WHAT THE TASK REQUIRES: All lines featuring the string "Python" are to be listed.

DATA FOR PROCESSING:
# # #
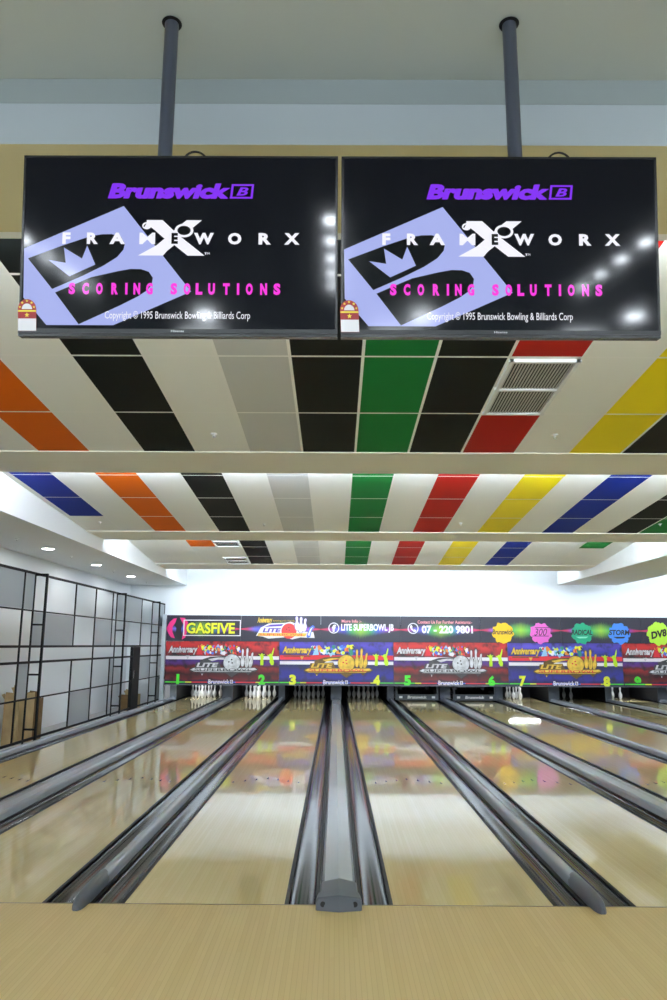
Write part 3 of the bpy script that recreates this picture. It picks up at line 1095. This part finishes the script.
# # #
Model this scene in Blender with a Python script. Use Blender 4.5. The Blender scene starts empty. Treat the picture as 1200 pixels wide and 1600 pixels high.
# # #
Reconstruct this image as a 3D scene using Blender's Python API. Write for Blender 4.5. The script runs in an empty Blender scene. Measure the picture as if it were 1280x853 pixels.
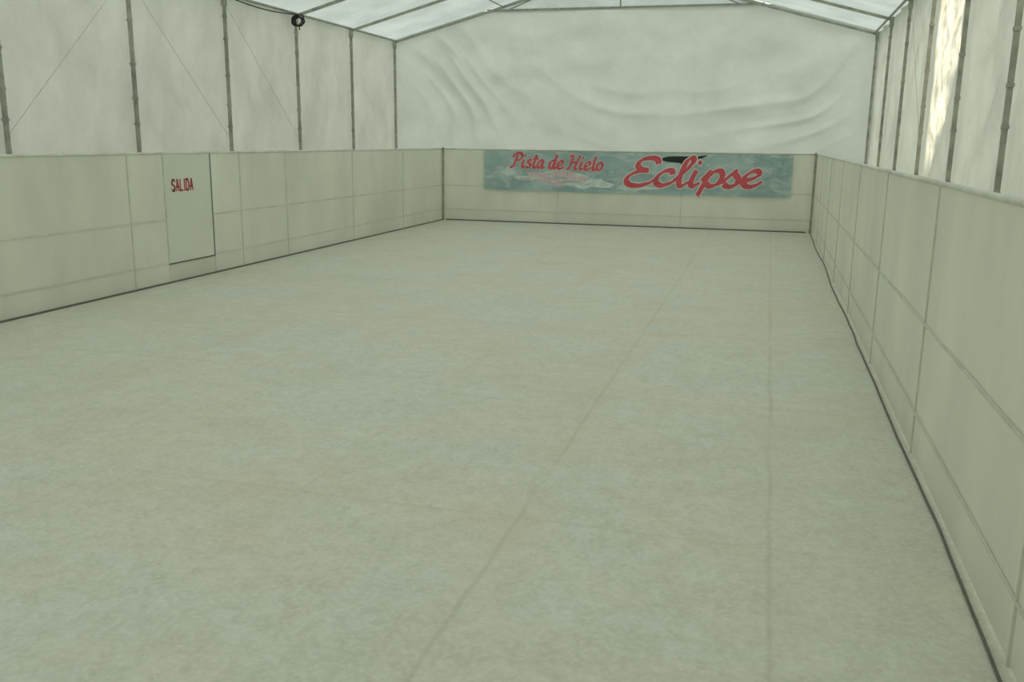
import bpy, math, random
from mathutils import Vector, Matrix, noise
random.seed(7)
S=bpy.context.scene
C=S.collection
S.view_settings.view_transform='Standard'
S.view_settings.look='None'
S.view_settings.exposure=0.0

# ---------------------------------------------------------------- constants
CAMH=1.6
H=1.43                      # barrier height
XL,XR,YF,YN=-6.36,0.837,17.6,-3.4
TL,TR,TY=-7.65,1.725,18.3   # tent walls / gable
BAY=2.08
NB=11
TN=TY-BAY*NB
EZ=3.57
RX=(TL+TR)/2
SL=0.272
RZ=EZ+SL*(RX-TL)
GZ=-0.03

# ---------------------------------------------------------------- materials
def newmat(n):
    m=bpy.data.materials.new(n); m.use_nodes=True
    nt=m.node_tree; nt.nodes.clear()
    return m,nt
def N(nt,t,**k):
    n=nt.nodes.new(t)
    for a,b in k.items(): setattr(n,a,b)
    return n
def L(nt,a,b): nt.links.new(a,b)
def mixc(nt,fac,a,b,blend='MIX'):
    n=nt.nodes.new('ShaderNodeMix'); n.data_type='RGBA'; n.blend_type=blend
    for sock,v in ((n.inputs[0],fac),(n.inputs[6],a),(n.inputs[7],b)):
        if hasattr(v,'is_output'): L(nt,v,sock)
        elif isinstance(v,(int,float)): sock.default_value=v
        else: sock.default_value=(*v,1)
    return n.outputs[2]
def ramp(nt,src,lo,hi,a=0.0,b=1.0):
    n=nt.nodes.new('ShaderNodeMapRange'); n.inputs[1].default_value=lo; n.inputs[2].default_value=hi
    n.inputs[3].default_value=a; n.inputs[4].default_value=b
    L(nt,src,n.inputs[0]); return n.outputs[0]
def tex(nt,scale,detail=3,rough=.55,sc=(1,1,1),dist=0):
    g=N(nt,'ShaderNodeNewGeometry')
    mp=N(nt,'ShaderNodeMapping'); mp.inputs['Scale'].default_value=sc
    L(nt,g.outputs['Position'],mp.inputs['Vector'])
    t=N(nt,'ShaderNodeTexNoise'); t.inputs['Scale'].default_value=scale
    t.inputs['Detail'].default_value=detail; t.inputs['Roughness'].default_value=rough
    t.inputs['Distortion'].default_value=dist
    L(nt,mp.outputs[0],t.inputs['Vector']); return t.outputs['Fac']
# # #
RESULT OF THE TASK:
Model this scene in Blender with a Python script. Use Blender 4.5. The Blender scene starts empty. Treat the picture as 1200 pixels wide and 1600 pixels high.
Reconstruct this image as a 3D scene using Blender's Python API. Write for Blender 4.5. The script runs in an empty Blender scene. Measure the picture as if it were 1280x853 pixels.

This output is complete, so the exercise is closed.